Thanks Mr Mcfarland. Great Book!!
A joy to read
I think this is one of the best technical books I've ever read and it's done with style and humour. I started the book with some very basic knowledge of CSS and finished it feeling far more confident. The structure of the book is excellent with each chapter having an introduction to the topic that you can read anywhere and then ending with an exercise where you put the knowledge into practice.
Don't hesistate. If you want to learn CSS then this is the book you should get.
Top CSS book
I have been a student web designer for a few years never touching the coding side of it because well... it scared me. I ended up realising that if I wanted a job as a web designer I needed to learn at least the basics of XHTML and CSS. I started by taking out 'The visual quickstart guide to HTML, XHTML & CSS' from the library. This was a good basic book that got me to grips with it very quickly. As I had to return it after a week I bought CSS The missing manual based on the reviews here.
I prefer it to the quickstart guide as the author explanations are more in-depth, he explains why certain rules get inherited and others don't. However I am glad I had the quickstart book first as it explained more about HTML than this book does. I think if you are completely new to HTML as well as CSS maybe another book is more suited. If you know the basics( and it can be the very basics) of HTML then this book is perfect for teaching you how to use CSS along side HTML for best results.

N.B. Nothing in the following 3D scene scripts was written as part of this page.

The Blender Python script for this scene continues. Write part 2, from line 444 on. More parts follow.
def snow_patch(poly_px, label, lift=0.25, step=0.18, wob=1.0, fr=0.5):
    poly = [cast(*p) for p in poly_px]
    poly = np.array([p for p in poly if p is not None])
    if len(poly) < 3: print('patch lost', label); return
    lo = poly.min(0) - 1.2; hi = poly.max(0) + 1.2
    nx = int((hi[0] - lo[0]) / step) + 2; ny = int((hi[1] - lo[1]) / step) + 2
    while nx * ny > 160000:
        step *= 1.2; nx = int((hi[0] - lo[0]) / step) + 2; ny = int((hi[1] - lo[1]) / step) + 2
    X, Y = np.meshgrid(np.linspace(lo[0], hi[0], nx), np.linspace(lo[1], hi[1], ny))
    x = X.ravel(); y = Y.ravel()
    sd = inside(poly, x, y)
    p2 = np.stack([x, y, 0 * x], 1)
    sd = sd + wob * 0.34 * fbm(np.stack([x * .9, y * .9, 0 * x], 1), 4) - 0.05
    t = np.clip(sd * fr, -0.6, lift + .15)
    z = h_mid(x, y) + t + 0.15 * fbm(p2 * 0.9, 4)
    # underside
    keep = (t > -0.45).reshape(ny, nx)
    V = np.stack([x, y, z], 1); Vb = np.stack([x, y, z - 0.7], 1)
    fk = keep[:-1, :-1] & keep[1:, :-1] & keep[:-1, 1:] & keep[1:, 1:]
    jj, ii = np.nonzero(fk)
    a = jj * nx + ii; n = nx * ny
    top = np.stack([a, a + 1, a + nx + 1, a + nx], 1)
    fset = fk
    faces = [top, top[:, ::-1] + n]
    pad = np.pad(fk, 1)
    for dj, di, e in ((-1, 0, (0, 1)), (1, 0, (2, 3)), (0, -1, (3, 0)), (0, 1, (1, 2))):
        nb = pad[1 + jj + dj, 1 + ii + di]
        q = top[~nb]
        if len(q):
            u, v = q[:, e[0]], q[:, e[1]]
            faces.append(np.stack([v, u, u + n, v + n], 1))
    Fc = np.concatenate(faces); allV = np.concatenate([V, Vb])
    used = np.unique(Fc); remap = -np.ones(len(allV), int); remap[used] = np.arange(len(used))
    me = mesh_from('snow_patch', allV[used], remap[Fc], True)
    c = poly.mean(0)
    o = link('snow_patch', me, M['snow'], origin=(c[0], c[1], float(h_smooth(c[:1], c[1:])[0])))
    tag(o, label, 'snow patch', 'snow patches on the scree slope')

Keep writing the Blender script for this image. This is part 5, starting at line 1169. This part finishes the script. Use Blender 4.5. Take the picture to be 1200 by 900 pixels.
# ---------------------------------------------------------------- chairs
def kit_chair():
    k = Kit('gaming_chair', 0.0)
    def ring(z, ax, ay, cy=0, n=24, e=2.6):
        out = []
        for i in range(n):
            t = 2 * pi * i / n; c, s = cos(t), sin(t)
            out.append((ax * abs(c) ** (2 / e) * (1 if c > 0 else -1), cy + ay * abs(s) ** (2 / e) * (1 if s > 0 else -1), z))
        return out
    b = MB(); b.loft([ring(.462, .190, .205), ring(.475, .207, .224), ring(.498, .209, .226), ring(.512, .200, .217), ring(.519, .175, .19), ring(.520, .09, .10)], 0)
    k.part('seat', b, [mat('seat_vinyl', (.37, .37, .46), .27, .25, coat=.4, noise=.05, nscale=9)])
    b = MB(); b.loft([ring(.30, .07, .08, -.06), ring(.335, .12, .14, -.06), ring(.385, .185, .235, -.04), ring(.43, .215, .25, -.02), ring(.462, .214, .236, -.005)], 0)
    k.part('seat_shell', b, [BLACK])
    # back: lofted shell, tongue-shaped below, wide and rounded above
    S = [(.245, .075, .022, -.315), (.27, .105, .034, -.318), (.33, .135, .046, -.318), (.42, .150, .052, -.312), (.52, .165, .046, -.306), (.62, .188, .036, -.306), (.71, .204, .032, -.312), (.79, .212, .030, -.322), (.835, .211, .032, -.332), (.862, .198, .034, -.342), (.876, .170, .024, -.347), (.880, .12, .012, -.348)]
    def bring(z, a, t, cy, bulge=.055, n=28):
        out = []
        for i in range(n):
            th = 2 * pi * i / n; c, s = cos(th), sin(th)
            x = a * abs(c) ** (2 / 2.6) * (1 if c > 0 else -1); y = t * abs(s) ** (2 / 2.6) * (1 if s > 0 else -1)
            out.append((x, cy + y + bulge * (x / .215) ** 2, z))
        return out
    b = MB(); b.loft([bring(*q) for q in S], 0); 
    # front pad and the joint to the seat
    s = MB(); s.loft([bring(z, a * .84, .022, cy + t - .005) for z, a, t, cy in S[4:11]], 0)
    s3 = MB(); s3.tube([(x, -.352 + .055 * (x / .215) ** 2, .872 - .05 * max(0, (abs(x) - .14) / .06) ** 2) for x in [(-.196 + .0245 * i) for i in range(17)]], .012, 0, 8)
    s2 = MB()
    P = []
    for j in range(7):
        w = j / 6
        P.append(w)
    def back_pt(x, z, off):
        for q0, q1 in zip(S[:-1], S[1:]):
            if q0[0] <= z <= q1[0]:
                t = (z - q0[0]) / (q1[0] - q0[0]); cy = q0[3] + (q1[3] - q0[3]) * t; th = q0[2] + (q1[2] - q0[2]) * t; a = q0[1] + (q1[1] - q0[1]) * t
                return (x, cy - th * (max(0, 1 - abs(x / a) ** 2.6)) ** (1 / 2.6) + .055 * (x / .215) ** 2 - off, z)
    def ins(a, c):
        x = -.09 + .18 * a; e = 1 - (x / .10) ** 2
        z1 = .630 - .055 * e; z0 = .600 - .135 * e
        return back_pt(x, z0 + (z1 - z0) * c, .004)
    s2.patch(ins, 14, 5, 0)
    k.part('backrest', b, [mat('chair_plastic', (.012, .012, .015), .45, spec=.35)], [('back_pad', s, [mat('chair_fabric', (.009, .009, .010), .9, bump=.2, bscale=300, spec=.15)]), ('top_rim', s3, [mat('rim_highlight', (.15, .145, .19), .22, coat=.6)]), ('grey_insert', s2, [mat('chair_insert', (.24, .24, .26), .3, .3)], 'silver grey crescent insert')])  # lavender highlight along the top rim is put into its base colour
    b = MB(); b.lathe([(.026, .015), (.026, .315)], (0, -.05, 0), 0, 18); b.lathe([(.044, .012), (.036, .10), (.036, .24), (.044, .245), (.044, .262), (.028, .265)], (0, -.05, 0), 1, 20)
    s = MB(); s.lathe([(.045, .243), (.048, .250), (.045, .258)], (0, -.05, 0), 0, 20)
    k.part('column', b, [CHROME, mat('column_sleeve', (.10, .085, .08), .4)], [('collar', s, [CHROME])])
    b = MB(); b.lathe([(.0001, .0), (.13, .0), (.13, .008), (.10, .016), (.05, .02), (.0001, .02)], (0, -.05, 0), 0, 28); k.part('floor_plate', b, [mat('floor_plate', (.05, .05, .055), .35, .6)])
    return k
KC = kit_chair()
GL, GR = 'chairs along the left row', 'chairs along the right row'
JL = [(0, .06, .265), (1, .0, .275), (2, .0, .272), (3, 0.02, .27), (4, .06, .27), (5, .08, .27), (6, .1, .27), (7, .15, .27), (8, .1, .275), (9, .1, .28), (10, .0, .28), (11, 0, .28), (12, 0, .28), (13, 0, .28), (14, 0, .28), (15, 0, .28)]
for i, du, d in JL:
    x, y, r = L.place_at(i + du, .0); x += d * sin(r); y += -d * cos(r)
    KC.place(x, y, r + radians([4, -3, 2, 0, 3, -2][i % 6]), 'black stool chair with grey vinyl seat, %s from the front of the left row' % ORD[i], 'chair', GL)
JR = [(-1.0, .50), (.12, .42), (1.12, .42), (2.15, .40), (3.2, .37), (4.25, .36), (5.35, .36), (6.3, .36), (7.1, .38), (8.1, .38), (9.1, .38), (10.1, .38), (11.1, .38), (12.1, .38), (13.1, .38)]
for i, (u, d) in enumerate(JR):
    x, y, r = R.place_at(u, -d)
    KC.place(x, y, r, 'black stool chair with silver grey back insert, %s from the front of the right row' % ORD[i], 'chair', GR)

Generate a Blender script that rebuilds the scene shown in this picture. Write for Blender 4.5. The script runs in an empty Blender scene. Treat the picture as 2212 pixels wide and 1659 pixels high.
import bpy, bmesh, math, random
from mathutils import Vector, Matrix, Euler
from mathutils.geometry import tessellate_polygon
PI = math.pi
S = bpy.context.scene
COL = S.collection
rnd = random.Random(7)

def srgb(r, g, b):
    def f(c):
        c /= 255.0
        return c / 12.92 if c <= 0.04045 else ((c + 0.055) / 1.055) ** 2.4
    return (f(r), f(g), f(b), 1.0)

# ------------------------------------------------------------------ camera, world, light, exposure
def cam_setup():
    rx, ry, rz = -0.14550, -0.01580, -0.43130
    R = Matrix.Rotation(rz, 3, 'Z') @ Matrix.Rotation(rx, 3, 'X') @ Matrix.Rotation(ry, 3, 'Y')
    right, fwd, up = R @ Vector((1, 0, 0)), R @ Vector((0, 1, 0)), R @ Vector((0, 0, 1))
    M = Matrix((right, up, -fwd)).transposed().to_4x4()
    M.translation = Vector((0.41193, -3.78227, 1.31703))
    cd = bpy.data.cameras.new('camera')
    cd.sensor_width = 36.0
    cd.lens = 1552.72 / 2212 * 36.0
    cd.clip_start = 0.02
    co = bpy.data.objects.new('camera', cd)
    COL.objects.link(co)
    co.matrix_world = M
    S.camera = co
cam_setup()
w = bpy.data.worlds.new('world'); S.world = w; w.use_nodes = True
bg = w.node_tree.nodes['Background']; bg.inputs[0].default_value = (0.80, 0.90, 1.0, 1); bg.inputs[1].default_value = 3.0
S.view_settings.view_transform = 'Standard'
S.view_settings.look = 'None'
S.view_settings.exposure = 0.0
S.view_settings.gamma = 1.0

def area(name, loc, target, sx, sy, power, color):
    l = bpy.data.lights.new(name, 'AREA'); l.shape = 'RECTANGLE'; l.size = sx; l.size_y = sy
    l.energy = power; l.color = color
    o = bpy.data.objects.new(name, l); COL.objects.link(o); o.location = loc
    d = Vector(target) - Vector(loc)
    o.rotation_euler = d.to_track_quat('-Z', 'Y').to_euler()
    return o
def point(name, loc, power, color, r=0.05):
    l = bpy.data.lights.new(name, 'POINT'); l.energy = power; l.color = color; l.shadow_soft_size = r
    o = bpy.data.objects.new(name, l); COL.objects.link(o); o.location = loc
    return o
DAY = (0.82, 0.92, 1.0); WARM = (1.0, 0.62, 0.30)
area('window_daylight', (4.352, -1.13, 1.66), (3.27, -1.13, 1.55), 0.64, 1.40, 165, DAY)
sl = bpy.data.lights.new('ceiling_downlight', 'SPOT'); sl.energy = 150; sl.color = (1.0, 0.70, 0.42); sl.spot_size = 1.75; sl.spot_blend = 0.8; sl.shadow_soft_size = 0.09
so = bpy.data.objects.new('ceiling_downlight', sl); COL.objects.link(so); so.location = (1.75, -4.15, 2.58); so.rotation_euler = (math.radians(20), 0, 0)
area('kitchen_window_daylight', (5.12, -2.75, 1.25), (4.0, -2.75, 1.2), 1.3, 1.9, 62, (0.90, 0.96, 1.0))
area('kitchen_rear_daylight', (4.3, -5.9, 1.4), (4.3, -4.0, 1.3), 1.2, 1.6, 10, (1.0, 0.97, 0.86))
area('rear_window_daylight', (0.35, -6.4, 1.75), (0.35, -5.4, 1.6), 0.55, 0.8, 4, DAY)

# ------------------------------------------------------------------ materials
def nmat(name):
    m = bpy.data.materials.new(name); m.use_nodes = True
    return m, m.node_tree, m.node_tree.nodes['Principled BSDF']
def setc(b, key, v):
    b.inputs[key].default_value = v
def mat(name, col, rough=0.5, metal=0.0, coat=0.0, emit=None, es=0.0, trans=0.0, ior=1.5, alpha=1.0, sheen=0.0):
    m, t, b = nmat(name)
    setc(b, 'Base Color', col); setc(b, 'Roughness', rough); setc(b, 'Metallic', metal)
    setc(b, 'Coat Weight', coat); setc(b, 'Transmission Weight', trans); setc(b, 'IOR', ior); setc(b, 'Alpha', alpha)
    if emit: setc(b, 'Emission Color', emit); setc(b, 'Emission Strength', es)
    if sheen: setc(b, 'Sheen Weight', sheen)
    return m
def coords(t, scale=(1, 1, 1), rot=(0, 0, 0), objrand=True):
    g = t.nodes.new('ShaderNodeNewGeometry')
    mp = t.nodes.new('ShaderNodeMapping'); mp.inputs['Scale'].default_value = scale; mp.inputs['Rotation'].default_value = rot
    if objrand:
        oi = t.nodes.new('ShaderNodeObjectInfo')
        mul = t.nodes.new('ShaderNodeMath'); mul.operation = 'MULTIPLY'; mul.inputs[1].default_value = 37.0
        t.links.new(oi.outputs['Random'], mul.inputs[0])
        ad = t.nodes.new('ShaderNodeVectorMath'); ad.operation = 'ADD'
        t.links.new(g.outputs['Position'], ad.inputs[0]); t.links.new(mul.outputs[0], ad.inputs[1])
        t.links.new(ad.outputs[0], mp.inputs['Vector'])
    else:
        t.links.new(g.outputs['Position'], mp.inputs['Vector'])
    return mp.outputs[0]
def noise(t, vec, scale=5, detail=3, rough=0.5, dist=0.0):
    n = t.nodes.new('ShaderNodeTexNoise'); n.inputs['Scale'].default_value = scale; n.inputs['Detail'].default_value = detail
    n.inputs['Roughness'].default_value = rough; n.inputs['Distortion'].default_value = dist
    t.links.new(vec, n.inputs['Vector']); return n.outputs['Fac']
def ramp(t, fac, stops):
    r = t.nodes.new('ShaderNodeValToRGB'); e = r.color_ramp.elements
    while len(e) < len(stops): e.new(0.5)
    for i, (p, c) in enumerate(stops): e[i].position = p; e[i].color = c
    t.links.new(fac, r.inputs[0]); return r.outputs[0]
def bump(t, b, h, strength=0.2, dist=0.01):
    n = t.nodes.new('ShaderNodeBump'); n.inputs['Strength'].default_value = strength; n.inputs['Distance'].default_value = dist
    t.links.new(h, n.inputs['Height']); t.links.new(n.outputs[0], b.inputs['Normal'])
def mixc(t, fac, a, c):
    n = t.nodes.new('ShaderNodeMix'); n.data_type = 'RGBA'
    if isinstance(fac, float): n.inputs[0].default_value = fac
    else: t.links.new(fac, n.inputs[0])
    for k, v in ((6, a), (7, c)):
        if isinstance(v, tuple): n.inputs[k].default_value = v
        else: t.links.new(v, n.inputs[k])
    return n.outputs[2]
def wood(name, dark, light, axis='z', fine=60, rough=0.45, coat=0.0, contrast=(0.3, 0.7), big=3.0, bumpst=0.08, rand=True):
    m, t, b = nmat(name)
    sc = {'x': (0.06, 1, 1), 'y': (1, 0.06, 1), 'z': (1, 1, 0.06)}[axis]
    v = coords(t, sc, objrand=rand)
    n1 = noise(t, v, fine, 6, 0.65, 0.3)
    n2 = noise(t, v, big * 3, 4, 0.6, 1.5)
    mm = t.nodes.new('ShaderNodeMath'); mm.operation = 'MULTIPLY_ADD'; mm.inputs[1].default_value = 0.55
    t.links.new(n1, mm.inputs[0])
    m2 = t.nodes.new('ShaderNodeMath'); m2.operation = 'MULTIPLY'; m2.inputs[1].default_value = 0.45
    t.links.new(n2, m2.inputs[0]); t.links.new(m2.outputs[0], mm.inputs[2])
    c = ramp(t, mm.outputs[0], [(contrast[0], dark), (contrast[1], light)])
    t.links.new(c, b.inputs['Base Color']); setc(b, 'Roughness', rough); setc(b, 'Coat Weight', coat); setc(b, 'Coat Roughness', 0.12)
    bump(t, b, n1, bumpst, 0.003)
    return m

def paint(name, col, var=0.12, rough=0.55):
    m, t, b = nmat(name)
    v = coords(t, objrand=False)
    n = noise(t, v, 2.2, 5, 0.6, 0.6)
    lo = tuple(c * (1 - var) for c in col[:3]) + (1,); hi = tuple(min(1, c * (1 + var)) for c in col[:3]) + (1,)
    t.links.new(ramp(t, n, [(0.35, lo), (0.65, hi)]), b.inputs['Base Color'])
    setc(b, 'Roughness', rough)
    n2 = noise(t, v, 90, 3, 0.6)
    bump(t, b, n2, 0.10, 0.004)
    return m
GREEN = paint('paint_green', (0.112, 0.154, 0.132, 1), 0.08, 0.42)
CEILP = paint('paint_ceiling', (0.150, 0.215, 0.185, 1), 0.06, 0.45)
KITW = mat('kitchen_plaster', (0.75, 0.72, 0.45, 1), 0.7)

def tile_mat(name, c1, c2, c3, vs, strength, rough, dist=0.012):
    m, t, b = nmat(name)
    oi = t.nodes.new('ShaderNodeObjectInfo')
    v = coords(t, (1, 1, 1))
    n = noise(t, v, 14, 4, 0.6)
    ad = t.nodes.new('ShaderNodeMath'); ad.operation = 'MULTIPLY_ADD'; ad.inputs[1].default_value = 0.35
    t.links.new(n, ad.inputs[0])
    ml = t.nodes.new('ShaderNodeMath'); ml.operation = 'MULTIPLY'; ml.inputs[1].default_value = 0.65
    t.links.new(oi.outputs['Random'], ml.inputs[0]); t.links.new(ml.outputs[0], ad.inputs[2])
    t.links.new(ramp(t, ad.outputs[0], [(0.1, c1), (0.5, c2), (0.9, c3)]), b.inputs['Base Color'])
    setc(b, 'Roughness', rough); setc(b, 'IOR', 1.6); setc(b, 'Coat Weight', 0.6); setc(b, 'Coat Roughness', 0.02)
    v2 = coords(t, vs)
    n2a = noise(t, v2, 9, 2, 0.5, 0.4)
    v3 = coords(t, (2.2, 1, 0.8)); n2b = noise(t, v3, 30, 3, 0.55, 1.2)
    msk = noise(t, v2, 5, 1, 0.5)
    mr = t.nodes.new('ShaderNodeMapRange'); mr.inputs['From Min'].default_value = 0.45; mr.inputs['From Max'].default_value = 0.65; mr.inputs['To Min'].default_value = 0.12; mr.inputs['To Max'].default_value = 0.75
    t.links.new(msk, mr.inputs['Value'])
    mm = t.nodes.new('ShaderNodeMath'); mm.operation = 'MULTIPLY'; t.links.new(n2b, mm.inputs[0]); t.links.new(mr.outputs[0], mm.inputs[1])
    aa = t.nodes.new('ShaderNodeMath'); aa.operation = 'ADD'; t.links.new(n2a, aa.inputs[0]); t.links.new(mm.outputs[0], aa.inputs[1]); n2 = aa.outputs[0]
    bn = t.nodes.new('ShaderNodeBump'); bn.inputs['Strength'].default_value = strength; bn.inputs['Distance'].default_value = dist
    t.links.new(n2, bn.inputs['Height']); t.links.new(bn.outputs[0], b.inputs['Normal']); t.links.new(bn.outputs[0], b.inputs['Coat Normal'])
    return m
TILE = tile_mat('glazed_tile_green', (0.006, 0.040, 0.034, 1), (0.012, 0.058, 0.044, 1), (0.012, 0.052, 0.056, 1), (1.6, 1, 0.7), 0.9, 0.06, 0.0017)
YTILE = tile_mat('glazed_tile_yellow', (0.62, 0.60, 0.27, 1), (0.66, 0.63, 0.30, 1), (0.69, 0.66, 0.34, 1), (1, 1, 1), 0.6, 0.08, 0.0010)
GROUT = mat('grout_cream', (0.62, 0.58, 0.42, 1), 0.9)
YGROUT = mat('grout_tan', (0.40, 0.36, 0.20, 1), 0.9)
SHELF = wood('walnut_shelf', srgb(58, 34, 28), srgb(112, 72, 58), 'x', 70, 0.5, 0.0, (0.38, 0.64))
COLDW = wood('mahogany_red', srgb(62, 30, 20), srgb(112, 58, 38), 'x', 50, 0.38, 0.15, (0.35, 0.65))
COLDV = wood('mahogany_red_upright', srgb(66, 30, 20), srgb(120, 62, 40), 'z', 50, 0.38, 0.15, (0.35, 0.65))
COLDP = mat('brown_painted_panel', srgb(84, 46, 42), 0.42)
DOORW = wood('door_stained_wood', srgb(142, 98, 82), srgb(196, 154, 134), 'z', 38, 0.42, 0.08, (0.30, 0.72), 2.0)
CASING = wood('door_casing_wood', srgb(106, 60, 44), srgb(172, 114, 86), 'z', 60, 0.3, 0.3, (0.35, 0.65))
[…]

The books chapters are spit into theory and practical. You will have to read a few pages of explanation and then put that in practise using downloaded html files from the website. This really suited my style of learning. Having a written explanation before the practical also allows it to became a reference book once you have finished the book.
There is also a chapter near the end for people with Dreamweaver showing you how to add CSS in the design view.
Big thumbs up from me. I am currently turning image based websites into fully functioning CSS sites. The only downside is that I'm more of a geek than I was before.